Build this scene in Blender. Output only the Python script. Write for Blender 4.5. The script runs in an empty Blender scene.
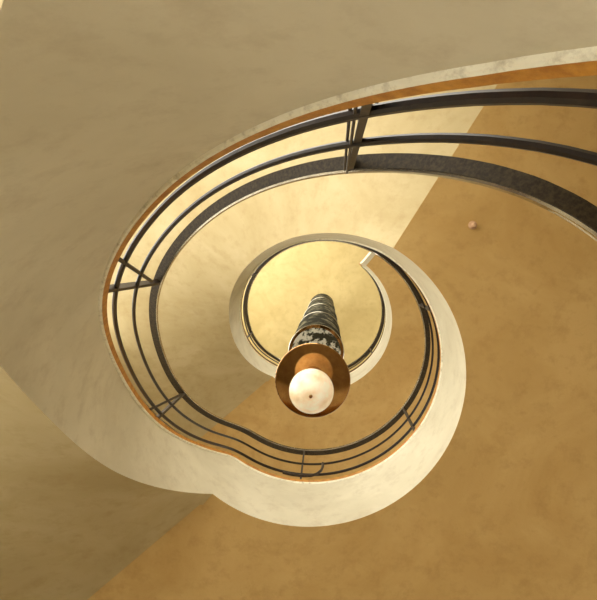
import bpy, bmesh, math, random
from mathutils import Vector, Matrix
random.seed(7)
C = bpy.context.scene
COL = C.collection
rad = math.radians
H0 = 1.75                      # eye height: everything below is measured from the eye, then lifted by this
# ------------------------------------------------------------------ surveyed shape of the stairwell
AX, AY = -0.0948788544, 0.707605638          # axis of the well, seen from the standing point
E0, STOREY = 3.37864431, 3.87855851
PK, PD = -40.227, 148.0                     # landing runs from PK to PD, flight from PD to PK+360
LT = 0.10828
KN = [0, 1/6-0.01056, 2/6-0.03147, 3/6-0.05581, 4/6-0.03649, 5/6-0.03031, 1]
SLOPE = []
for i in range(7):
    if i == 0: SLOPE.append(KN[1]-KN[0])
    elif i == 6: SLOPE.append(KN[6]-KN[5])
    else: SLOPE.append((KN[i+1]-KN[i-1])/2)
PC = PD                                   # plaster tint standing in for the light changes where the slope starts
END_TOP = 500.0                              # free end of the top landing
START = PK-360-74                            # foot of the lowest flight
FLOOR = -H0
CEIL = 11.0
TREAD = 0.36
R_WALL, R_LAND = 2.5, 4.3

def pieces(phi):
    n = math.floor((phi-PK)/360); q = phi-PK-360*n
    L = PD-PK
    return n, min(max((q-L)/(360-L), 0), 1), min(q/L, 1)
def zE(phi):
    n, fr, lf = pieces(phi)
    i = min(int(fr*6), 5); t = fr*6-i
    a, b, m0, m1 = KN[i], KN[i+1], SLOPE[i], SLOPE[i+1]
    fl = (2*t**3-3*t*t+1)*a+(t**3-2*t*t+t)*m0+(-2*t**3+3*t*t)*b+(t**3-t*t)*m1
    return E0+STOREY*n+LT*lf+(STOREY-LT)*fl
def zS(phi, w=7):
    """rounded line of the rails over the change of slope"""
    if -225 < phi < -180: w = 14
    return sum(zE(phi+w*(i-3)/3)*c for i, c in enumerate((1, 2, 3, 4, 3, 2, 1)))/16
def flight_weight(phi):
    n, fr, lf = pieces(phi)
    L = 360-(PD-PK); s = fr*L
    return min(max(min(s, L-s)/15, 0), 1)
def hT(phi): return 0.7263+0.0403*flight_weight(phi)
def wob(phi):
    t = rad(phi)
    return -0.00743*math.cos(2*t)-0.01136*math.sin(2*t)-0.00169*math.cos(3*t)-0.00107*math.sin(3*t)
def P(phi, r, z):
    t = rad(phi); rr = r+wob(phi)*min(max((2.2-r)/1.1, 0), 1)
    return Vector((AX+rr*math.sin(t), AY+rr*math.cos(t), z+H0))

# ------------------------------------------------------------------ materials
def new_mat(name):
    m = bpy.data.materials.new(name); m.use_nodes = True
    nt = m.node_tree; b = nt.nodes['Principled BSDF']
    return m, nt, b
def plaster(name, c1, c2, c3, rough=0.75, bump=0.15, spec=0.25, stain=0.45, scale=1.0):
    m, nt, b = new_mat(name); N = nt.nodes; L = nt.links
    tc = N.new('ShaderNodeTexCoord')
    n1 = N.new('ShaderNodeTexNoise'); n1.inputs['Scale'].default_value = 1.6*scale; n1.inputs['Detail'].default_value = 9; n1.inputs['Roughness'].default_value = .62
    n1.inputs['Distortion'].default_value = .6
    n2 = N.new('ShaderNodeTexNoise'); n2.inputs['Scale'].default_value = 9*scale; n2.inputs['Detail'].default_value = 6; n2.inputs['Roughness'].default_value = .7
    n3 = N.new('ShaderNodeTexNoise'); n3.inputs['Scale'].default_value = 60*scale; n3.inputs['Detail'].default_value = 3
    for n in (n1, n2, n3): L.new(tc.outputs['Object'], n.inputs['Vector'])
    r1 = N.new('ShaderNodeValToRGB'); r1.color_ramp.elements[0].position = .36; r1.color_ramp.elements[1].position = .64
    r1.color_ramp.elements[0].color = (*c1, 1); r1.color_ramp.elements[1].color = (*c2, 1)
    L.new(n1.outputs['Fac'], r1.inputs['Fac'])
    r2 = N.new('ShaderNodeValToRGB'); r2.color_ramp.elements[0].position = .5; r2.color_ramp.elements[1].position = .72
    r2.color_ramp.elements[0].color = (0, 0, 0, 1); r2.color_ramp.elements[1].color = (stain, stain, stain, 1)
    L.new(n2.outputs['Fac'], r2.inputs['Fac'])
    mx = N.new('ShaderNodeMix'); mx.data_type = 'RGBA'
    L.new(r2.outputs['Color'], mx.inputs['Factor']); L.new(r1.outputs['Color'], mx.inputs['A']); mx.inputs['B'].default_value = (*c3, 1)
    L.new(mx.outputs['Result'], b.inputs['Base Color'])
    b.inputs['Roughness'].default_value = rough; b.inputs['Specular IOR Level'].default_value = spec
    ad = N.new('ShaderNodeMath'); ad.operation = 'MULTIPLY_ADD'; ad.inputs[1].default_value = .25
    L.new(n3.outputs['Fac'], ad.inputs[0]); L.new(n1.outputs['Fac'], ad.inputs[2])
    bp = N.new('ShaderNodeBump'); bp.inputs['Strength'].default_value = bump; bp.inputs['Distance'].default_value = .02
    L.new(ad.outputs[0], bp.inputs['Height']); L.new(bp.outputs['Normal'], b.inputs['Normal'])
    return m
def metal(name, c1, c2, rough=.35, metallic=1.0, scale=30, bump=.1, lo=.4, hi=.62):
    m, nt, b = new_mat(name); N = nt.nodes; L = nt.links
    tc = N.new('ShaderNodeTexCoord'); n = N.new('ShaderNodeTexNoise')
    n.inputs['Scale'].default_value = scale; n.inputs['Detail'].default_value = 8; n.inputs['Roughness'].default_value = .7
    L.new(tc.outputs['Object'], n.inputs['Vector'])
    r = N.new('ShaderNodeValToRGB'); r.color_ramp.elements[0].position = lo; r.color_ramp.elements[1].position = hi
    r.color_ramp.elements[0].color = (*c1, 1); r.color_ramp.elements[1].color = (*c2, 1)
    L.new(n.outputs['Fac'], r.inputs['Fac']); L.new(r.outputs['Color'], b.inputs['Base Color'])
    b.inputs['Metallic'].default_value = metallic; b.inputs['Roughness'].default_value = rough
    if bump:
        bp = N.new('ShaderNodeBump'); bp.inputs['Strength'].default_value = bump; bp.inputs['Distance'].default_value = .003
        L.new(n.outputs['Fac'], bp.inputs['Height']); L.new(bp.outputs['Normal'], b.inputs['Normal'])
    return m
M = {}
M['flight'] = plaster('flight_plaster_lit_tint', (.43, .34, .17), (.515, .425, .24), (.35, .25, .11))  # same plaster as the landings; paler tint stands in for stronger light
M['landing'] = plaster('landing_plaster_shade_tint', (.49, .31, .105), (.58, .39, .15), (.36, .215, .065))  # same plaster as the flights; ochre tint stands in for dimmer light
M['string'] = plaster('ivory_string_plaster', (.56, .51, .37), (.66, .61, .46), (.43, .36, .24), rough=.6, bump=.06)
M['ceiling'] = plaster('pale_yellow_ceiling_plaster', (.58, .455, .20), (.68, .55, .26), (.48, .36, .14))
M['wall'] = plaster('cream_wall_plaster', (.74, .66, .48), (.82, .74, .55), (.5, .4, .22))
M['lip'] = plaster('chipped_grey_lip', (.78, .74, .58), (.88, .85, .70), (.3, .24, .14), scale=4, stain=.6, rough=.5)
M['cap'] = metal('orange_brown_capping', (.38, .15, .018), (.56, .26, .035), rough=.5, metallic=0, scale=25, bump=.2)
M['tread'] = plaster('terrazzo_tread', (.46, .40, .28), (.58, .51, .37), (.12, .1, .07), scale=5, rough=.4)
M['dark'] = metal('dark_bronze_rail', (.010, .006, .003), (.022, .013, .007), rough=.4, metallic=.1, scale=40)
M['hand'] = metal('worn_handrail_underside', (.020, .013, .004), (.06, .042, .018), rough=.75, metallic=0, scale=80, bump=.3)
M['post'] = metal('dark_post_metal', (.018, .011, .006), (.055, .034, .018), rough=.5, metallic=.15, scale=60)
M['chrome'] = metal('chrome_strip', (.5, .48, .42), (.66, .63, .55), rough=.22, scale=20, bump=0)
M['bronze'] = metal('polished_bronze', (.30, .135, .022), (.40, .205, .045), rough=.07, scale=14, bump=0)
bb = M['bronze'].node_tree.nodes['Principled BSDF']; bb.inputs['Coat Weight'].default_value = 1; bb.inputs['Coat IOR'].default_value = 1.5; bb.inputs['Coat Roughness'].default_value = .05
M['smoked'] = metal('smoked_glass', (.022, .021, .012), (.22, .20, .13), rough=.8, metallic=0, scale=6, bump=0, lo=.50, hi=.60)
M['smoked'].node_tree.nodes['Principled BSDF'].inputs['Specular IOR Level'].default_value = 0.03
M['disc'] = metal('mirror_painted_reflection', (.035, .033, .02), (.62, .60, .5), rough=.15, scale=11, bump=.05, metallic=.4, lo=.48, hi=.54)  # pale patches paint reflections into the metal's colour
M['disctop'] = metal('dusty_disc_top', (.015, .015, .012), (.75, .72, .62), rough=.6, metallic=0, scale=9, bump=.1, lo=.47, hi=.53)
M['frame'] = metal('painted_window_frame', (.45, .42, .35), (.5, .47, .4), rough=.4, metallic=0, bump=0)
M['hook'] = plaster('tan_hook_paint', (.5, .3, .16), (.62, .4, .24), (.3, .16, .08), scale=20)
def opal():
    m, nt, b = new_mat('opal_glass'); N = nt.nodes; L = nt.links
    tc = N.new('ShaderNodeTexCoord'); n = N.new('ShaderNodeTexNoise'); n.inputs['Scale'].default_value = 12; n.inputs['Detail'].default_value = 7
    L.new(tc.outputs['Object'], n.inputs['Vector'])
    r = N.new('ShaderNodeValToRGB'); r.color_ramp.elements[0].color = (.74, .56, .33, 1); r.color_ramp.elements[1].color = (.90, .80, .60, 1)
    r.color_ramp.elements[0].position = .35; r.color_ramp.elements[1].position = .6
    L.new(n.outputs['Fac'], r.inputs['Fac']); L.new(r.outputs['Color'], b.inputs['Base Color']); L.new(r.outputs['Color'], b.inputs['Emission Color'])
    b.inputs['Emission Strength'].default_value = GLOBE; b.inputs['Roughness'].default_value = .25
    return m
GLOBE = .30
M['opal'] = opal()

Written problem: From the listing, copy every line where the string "this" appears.

Task answer:
Build this scene in Blender. Output only the Python script. Write for Blender 4.5. The script runs in an empty Blender scene.
H0 = 1.75                      # eye height: everything below is measured from the eye, then lifted by this